* [TASK INSTRUCTIONS]: Starting with the first line below, extract each line through the one that contains "PI = math.pi", inclusive, excluding pictures.

* [DATA SECTION]:

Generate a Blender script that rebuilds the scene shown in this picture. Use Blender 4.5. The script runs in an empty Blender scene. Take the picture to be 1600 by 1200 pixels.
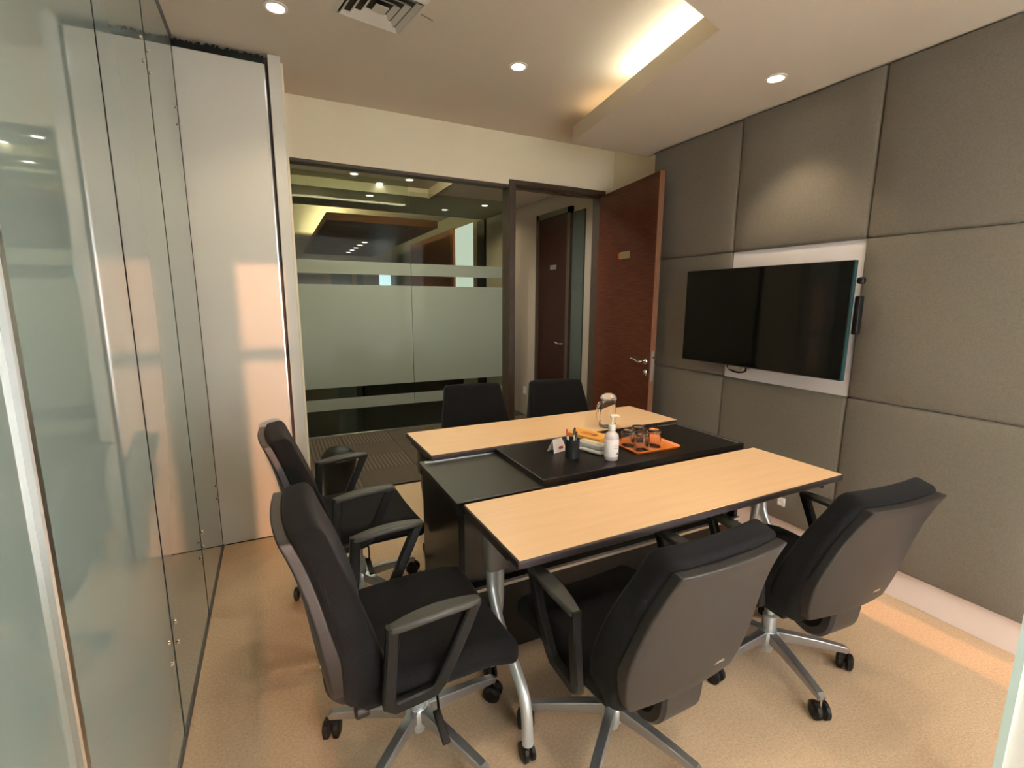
import bpy, bmesh, math, random
from mathutils import Vector, Matrix
random.seed(7)
S = bpy.context.scene
COL = S.collection
PI = math.pi

# ------------------------------------------------------------------ camera, world, sun, exposure
YAW, PITCH, ROLL, FPX = 0.46071, 0.17092, 0.00546, 747.7
cam_d = bpy.data.cameras.new('camera'); cam = bpy.data.objects.new('camera', cam_d); COL.objects.link(cam)
_f0 = Vector((math.sin(YAW), math.cos(YAW), 0)); _r0 = Vector((math.cos(YAW), -math.sin(YAW), 0)); _u0 = Vector((0, 0, 1))
_f = _f0*math.cos(PITCH)-_u0*math.sin(PITCH); _u = _u0*math.cos(PITCH)+_f0*math.sin(PITCH)
_r = _r0*math.cos(ROLL)+_u*math.sin(ROLL); _u = _u*math.cos(ROLL)-_r0*math.sin(ROLL)
cam.matrix_world = Matrix(((_r.x, _u.x, -_f.x, 0), (_r.y, _u.y, -_f.y, 0), (_r.z, _u.z, -_f.z, 1.45), (0, 0, 0, 1)))
cam_d.sensor_width = 36.0; cam_d.lens = FPX/1600*36.0; cam_d.clip_start = 0.02
S.camera = cam

world = bpy.data.worlds.new('hazy_sky'); S.world = world; world.use_nodes = True
_bg = world.node_tree.nodes['Background']; _bg.inputs[0].default_value = (0.84, 1.03, 1.15, 1); _bg.inputs[1].default_value = 10.0

sun_d = bpy.data.lights.new('low_sun', 'SUN'); sun = bpy.data.objects.new('low_sun', sun_d); COL.objects.link(sun)
sun_d.energy = 20.0; sun_d.color = (1.0, 0.44, 0.22); sun_d.angle = math.radians(0.8)
sun.location = (0.3, -6, 2)
sun.rotation_euler = Vector((-0.03, 1.0, -0.2)).to_track_quat('-Z', 'Y').to_euler()

vs = S.view_settings
vs.view_transform = 'Standard'; vs.look = 'None'; vs.gamma = 1.0; vs.use_curve_mapping = False; vs.exposure = 0.58
S.cycles.use_denoising = True
S.cycles.max_bounces = 12; S.cycles.transparent_max_bounces = 12; S.cycles.diffuse_bounces = 6
S.cycles.sample_clamp_indirect = 30.0
S.cycles.caustics_reflective = False; S.cycles.caustics_refractive = False

# ------------------------------------------------------------------ materials
MATS = {}
def nodes_of(name):
    m = bpy.data.materials.new(name); m.use_nodes = True; nt = m.node_tree
    return m, nt, nt.nodes['Principled BSDF']
def mat(name, col, rough=0.5, metal=0.0, var=0.0, vscale=8.0, bump=0.0, bscale=60.0, stretch=None, col2=None, spec=None, coat=0.0,
        emit=None, estr=0.0, trans=0.0, ior=None, sheen=0.0):
    if name in MATS: return MATS[name]
    m, nt, b = nodes_of(name)
    b.inputs['Base Color'].default_value = (*col, 1); b.inputs['Roughness'].default_value = rough; b.inputs['Metallic'].default_value = metal
    if spec is not None: b.inputs['Specular IOR Level'].default_value = spec
    if coat: b.inputs['Coat Weight'].default_value = coat; b.inputs['Coat Roughness'].default_value = 0.03
    if trans: b.inputs['Transmission Weight'].default_value = trans
    if ior: b.inputs['IOR'].default_value = ior
    if sheen: b.inputs['Sheen Weight'].default_value = sheen; b.inputs['Sheen Roughness'].default_value = 0.4
    if emit: b.inputs['Emission Color'].default_value = (*emit, 1); b.inputs['Emission Strength'].default_value = estr
    if var or bump or col2:
        tc = nt.nodes.new('ShaderNodeTexCoord'); mp = nt.nodes.new('ShaderNodeMapping'); nt.links.new(tc.outputs['Object'], mp.inputs[0])
        if stretch: mp.inputs['Scale'].default_value = stretch
    if var or col2:
        n = nt.nodes.new('ShaderNodeTexNoise'); n.inputs['Scale'].default_value = vscale; n.inputs['Detail'].default_value = 5
        nt.links.new(mp.outputs[0], n.inputs['Vector'])
        r = nt.nodes.new('ShaderNodeValToRGB'); r.color_ramp.elements[0].position = 0.3; r.color_ramp.elements[1].position = 0.7
        c2 = col2 or tuple(min(1, c*(1+var)) for c in col); c1 = col if col2 else tuple(c*(1-var) for c in col)
        r.color_ramp.elements[0].color = (*c1, 1); r.color_ramp.elements[1].color = (*c2, 1)
        nt.links.new(n.outputs[0], r.inputs[0]); nt.links.new(r.outputs[0], b.inputs['Base Color'])
    if bump:
        n2 = nt.nodes.new('ShaderNodeTexNoise'); n2.inputs['Scale'].default_value = bscale; n2.inputs['Detail'].default_value = 3
        nt.links.new(mp.outputs[0], n2.inputs['Vector'])
        bp = nt.nodes.new('ShaderNodeBump'); bp.inputs['Strength'].default_value = bump; bp.inputs['Distance'].default_value = 0.004
        nt.links.new(n2.outputs[0], bp.inputs['Height']); nt.links.new(bp.outputs[0], b.inputs['Normal'])
    MATS[name] = m; return m
def clear_pane(name, tint=(0.93, 0.97, 0.94), f0=0.04, f90=0.8):
    """thin clear glass: transparent with a Schlick reflection"""
    m = bpy.data.materials.new(name); m.use_nodes = True; nt = m.node_tree; nt.nodes.remove(nt.nodes['Principled BSDF'])
    o = nt.nodes['Material Output']; t = nt.nodes.new('ShaderNodeBsdfTransparent'); t.inputs[0].default_value = (*tint, 1)
    g = nt.nodes.new('ShaderNodeBsdfGlossy'); g.inputs['Roughness'].default_value = 0.0; g.inputs['Color'].default_value = (0.9, 0.9, 0.9, 1)
    lw = nt.nodes.new('ShaderNodeLayerWeight'); lw.inputs['Blend'].default_value = 0.5
    pw = nt.nodes.new('ShaderNodeMath'); pw.operation = 'POWER'; pw.inputs[1].default_value = 5.0
    ma = nt.nodes.new('ShaderNodeMath'); ma.operation = 'MULTIPLY_ADD'; ma.inputs[1].default_value = f90-f0; ma.inputs[2].default_value = f0
    mx = nt.nodes.new('ShaderNodeMixShader')
    nt.links.new(lw.outputs['Facing'], pw.inputs[0]); nt.links.new(pw.outputs[0], ma.inputs[0]); nt.links.new(ma.outputs[0], mx.inputs[0])
    nt.links.new(t.outputs[0], mx.inputs[1]); nt.links.new(g.outputs[0], mx.inputs[2])
    nt.links.new(mx.outputs[0], o.inputs[0]); MATS[name] = m; return m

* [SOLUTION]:
Generate a Blender script that rebuilds the scene shown in this picture. Use Blender 4.5. The script runs in an empty Blender scene. Take the picture to be 1600 by 1200 pixels.
import bpy, bmesh, math, random
from mathutils import Vector, Matrix
random.seed(7)
S = bpy.context.scene
COL = S.collection
PI = math.pi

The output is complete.